Julia Swift

By: Alexis Dunn ’19

This Summer, Julia Swift joined the Emergent Media Center (EMC) as a faculty consultant to work with a team of students on a brand new 360 degree VR film experience. She created a prototype with the student staff that was debuted on the first night of the South End Art HopJulia is a highly regarded film professor at Champlain College. As well as her position as an assistant film professor, she has written, directed, and edited for film and TV over the course of her very impressive career. You can even watch her locally on Fox 44’s “At the Box Office!” reviewing recent films.

She worked alongside EMC staff and students to develop the prototype entitled Silent Connection. The student teams goal for the summer was to create something with ‘new media’ that would evoke empathy in the user. One of the challenges the team had was how to measure if they could indeed evoke empathy with this experience.  

When Julia was asked why she decided to get involved with the EMC so closely this Summer, she explained that she had been looking for a way to work with the center ever since she came to Champlain.

“This summer they contacted me about a VR project involving filmmaking.”

What initially drew her to the project was the idea that she would be able to work with students outside of the classroom, for longer than a few hours a week.

“I was excited to learn more about the EMC and thrilled to have a chance to really dive into a project with students who could work on it full time.”

Julia worked to further encourage the intimacy of the project with the team.

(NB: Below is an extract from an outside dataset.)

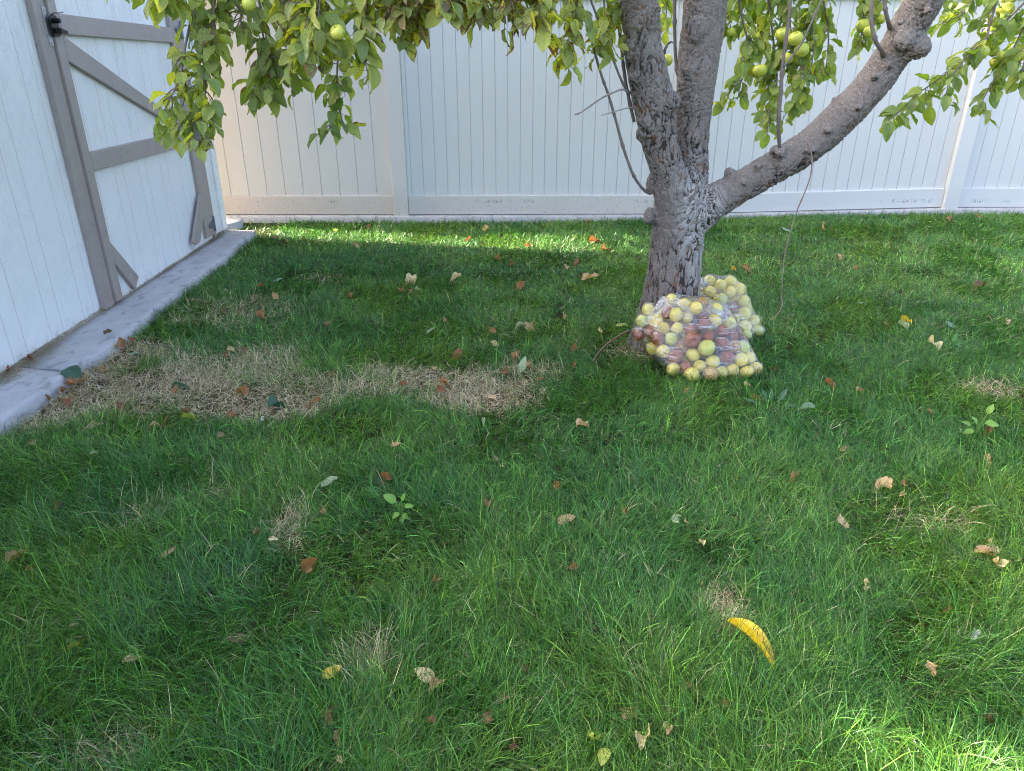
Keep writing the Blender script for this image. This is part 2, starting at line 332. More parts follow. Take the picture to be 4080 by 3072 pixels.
for i in range(len(posts) - 1):
    x0, x1 = posts[i] + .066, posts[i + 1] - .066
    pitch, phase = (.1600, PY(922, 783, FY + .01).x) if i == 0 else (.1052, PY(1738, 782, FY + .01).x) if i == 1 else (.1082, PY(3869 - 48.6 * 20 if i == 2 else 3869, 757, FY + .01).x)
    if i == 2: phase = PY(3323, 765, FY + .01).x
    g = sorted(phase + k * pitch for k in range(-40, 60) if x0 + .02 < phase + k * pitch < x1 - .02)
    xs = [x0] + g + [x1]; bm = bmesh.new()
    za, zc = zb[i] + .12, TOP - .10
    prof = []
    for k in range(len(xs) - 1):                  # one folded sheet, V groove at each plank joint
        a, b = xs[k] + (.0035 if k else 0), xs[k + 1] - .0035
        prof += [(xs[k], FY + .0165) if k else (a, FY + .010), (a, FY + .010), (b, FY + .010)]
    prof.append((x1, FY + .010))
    lo = [bm.verts.new((x, y, za)) for x, y in prof]; hi = [bm.verts.new((x, y, zc)) for x, y in prof]
    for k in range(len(prof) - 1):
        if prof[k] != prof[k + 1]: bm.faces.new((lo[k], lo[k + 1], hi[k + 1], hi[k]))
    box(bm, (x0, FY + .0175, za), (x1, FY + .035, zc))
    obj('plank_panel', bm, (VL, VR)[i > 0], fence)
    bm = bmesh.new(); d0, d1 = zb[i] if i != 1 else zb[1], zb[i + 1] if i != 0 else zb[1]
    if i == 3: d0 = d1 = zb[3]
    vs = [(x0 - .001, d0), (x1 + .001, d1), (x1 + .001, d1 + .160), (x0 - .001, d0 + .160)]
    A = [bm.verts.new((x, FY - .012, z)) for x, z in vs]; B = [bm.verts.new((x, FY + .05, z)) for x, z in vs]
    bm.faces.new(A); bm.faces.new(B[::-1])
    for k in range(4): bm.faces.new((A[k], B[k], B[(k + 1) % 4], A[(k + 1) % 4]))
    bmesh.ops.recalc_face_normals(bm, faces=bm.faces)
    bmesh.ops.bevel(bm, geom=list(bm.edges), offset=.004, segments=2, affect='EDGES')
    obj('bottom_rail', bm, RL if i == 0 else RM if i == 1 else RR, fence)
    bm = bmesh.new(); box(bm, (x0, FY - .012, TOP - .12), (x1, FY + .05, TOP), .003); obj('top_rail', bm, VR, fence)
# concrete curb under the fence
bm = bmesh.new(); nC = 60; xs = np.linspace(-2.62, 6.3, nC)
pr = []
for x in xs:
    z1 = float(np.interp(x, posts, zb[:5])) - .006; j = random.uniform(-.004, .004)
    pr.append([bm.verts.new((x, FY - .07 + j, -.1)), bm.verts.new((x, FY - .065 + j, z1 - .012)), bm.verts.new((x, FY - .05 + j, z1)), bm.verts.new((x, FY + .12, z1))])
for a, b in zip(pr, pr[1:]):
    for k in range(3): bm.faces.new((a[k], b[k], b[k + 1], a[k + 1]))
bm.faces.new(pr[0]); tag(obj('concrete_curb', bm, MC, smooth=True), 'low pale concrete curb running under the white vinyl fence', 'curb')

# ------------------------------------------------------------ shed
O0 = G(901, 917, .05); N0 = G(0, 1504, .05)
U = (N0 - O0); U.z = 0; U.normalize(); W = Vector((-U.y, U.x, 0))      # W: out of the wall, into the yard
if W.x < 0: W = -W
def wp(px, py, d=0.0):
    r = Vector(ray(px, py)); c0 = Vector((0, 0, CAMZ)); o_ = O0 + W * d
    tt = (o_ - c0).dot(W) / r.dot(W); p = c0 + r * tt; q = p - O0; return (q.dot(U), p.z)
def W3(u, h, d=0.0): v = O0 + U * u + W * d; return Vector((v.x, v.y, h))
def prism(bm, poly, d0, d1, bev=0):
    a = [bm.verts.new(W3(u, h, d0)) for u, h in poly]; b = [bm.verts.new(W3(u, h, d1)) for u, h in poly]
    fs = [bm.faces.new(a), bm.faces.new(b)]
    for k in range(len(poly)): fs.append(bm.faces.new((a[k], a[(k + 1) % len(a)], b[(k + 1) % len(a)], b[k])))
    bmesh.ops.recalc_face_normals(bm, faces=bm.faces)
    if bev: bmesh.ops.bevel(bm, geom=list({e for f in fs for e in f.edges}), offset=bev, segments=1, affect='EDGES')
shed = thing('shed', 'white painted wooden shed with taupe trimmed plank door at the left of the lawn', 'shed', tuple(O0))
UL, EH = 3.33, 3.95  # unseen height and near end shaped by the shadow wanted on the lawn
def wall_obj(name, poly, d0, d1, m, parent):
    bm = bmesh.new(); prism(bm, poly, d0, d1); me = bpy.data.meshes.new(name); uvl = bm.loops.layers.uv.new('UVMap')
    for f in bm.faces:
        for l in f.loops: q = l.vert.co - O0; l[uvl].uv = (q.dot(U), l.vert.co.z)
    return obj(name, bm, m, parent)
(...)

She wanted them to understand what they were doing and why. Their dedication was also what would help her with her own inspirations and ideas. In order to continue to develop the concept of this new project, she asked them questions that would provoke emotional responses.

“It was important to me that they felt personally invested in the subject. I pushed the team to consider what they truly cared about…if they had a captive audience, what would they say. Then we worked on how to transform those ideas and thoughts into characters, feelings, and experiences.”

Working with 360 video was brand new for most of the members of the team aside from Mathew Roache (Film major, ’19) a video producer on the project team. He had worked with360 video technology once before in a class he had taken while studying abroad in Montreal. 

“I worked on a concept for a game for Electronic Arts and Crytek in Germany that had some similar goals and interactions, but this was before mass 360 was available. I have played with 360 videos before, but working with the team, we have all had the chance to jump in and do in-depth research and tests which has really expanded both our knowledge and interest in the medium.”

Storytelling has been a huge part of Julia’s career as a professor, a working director, writer, and editor. Throughout her life, she has found different ways to tell different stories with different mediums. One of her goals for the Summer was to teach the student team a little more about the art form.

“A lot of artists working in new visual mediums try to bring the old rules with them, and I have tried to guide students to think about which rules are essential to grab an audience’s attention, and which rules no longer fit. And then to remind the students that rules are only lessons we have learned from past experience, and they are always bending and changing.”

Julia Swift threw herself into the project this Summer and really focused on not just the task but the team behind it. Her vibrancy seemed to energize those around her and her dedication was incredible. She has one piece of advice for any other professors that are thinking of getting involved with the Emergent Media Center;

“You will only get as much out of it as you put into it.”